──────── Working data ────────

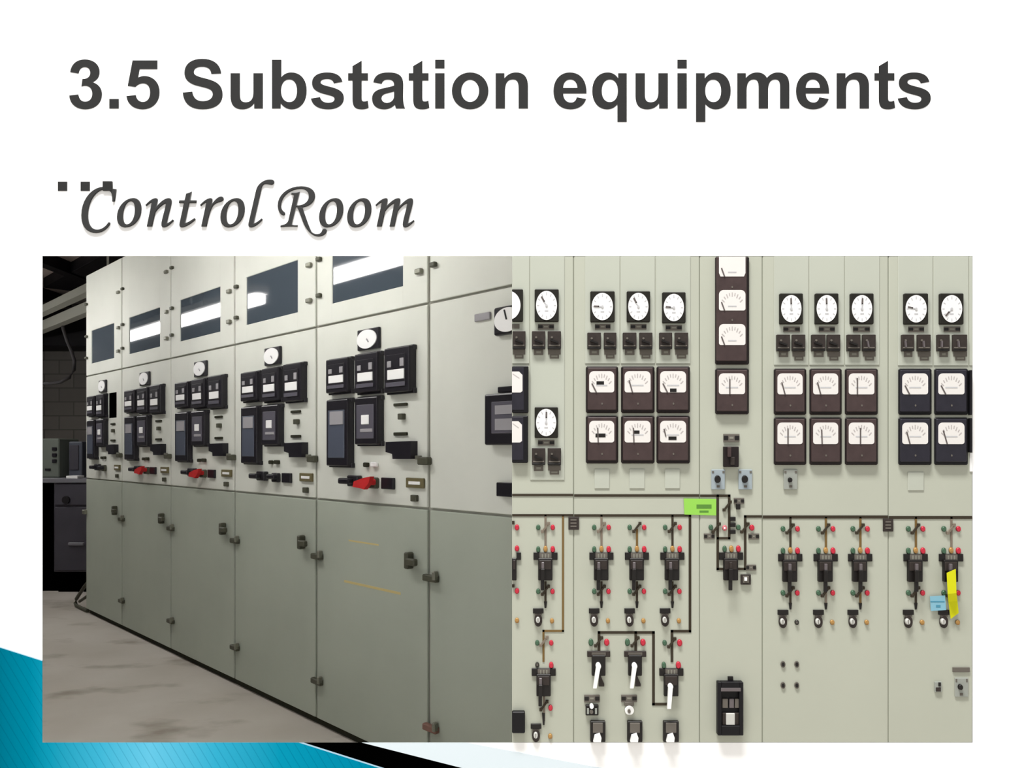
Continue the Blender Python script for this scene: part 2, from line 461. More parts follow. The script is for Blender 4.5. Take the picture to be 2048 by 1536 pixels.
# ------------------------------------------------------------------ the white wall with its window, letters and stripes
H0 = (85, 512, 1945, 1485)              # window and control board, in picture pixels on the wall plane
def wx(px): return (px - PPX) * PXM
def wz(py): return EYE - (py - PPY) * PXM
def wall_front():
    bm = bmesh.new()
    X0, X1, Z0, Z1 = -7.3, 3.4, 0.0, 3.4
    a, b, c, d = wx(H0[0]), wx(H0[2]), wz(H0[3]), wz(H0[1])
    s, T = 0.05, 0.06
    y0, y1 = WY, WY + T
    V = lambda x, y, z: bm.verts.new((x, y, z))
    of = [V(X0, y0, Z0), V(X1, y0, Z0), V(X1, y0, Z1), V(X0, y0, Z1)]
    nf = [V(a, y0, c), V(b, y0, c), V(b, y0, d), V(a, y0, d)]
    ob = [V(X0, y1, Z0), V(X1, y1, Z0), V(X1, y1, Z1), V(X0, y1, Z1)]
    nb = [V(a - s, y1, c - s), V(b + s, y1, c - s), V(b + s, y1, d + s), V(a - s, y1, d + s)]
    for i in range(4):
        j = (i + 1) % 4
        bm.faces.new([of[i], of[j], nf[j], nf[i]])
        bm.faces.new([nf[i], nf[j], nb[j], nb[i]])
        bm.faces.new([nb[i], nb[j], ob[j], ob[i]])
        bm.faces.new([of[j], of[i], ob[i], ob[j]])
    bmesh.ops.recalc_face_normals(bm, faces=bm.faces)
    me = bpy.data.meshes.new('wall_front'); bm.to_mesh(me); bm.free()
    me.materials.append(M['wall'])
    o = bpy.data.objects.new('wall_front', me); COL.objects.link(o)
    return struct(o)
wall_front()

def put_letters(root, items, depth, bevel, m):
    for paths, tf in items:
        me = letter_mesh(paths, tf, depth, bevel, m)
        o = bpy.data.objects.new('letter', me)
        COL.objects.link(o)
        o.parent = root
TITLE_LOC = Vector((0, WY, EYE))
def tfc(ox, oy, sc, dx=0.0):
    return lambda p: (ox + (p[0] + dx) / sc, oy + p[1] / sc)
A1, A2, A3 = 100, 700, 1300
head = thing('heading_lettering', TITLE_LOC, 0, 'large bold charcoal lettering reading 3.5 Substation equipments across the top of the white wall', 'wall lettering')
items = [([G['3']], tfc(A1, 90, 3.2)), ([G['.']], tfc(A1, 90, 3.2)), ([G['5']], tfc(A1, 90, 3.2)), ([G['S']], tfc(A1, 90, 3.2)),
         ([G['u']], tfc(A1, 90, 3.2)), ([G['b']], tfc(A1, 90, 3.2)), ([G['s']], tfc(A1, 90, 3.2)), ([G['t']], tfc(A1, 90, 3.2)),
         ([G['a']], tfc(A2, 90, 3.2)), ([G['t']], tfc(A2, 90, 3.2, 463 - 1995)), ([I_DOT, I_STEM], tfc(A2, 90, 3.2)), ([G['o']], tfc(A2, 90, 3.2)),
         ([G['n']], tfc(A2, 90, 3.2)), ([G['e']], tfc(A2, 90, 3.2)), ([G['q']], tfc(A2, 90, 3.2)), ([G['u']], tfc(A2, 90, 3.2, 1827 - 1156)),
         ([I_DOT, I_STEM], tfc(A3, 90, 3.2, 175 - 545)), ([G['p']], tfc(A3, 90, 3.2)), ([G['m']], tfc(A3, 90, 3.2)), ([G['e']], tfc(A3, 90, 3.2, 934 - 1302)),
         ([G['n']], tfc(A3, 90, 3.2, 1194 - 932)), ([G['t']], tfc(A3, 90, 3.2, 1523 - 1995)), ([G['s']], tfc(A3, 90, 3.2, 1585 - 1670))]
put_letters(head, items, 0.0007, 0.0, 'ink')
dots = thing('ellipsis_lettering', TITLE_LOC, 0, 'three square charcoal dots in a row above the script lettering', 'wall lettering')
S4 = 2048 / 380.0
put_letters(dots, [([rect_path(x0, 127, x1, 226)], tfc(100, 340, S4)) for x0, x1 in ((86, 187), (331, 431))], 0.0007, 0.0, 'ink')
put_letters(dots, [([rect_path(577, 127, 677, 226)], tfc(100, 340, S4))], 0.0042, 0.0, 'ink')

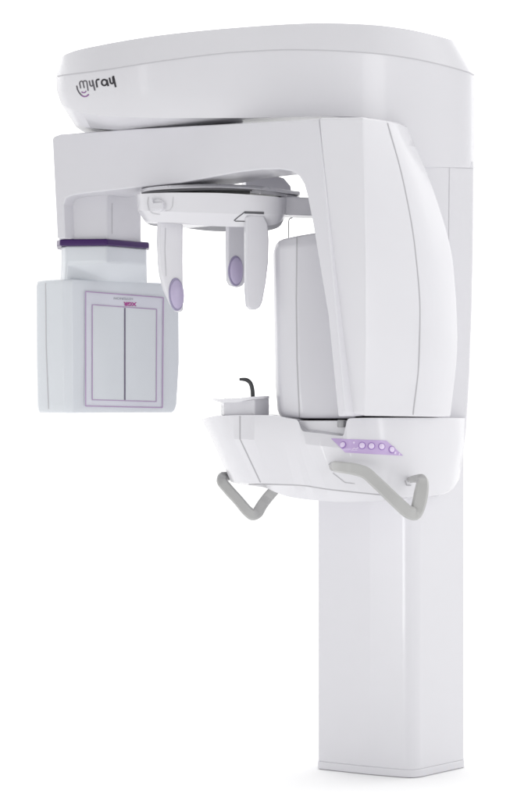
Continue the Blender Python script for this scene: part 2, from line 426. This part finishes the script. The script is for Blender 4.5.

────────

* **Given exercise**
Pull out every line holding "scene" from the records above, and copy it.

* **Task response**
Continue the Blender Python script for this scene: part 2, from line 461. More parts follow. The script is for Blender 4.5. Take the picture to be 2048 by 1536 pixels.
Continue the Blender Python script for this scene: part 2, from line 426. This part finishes the script. The script is for Blender 4.5.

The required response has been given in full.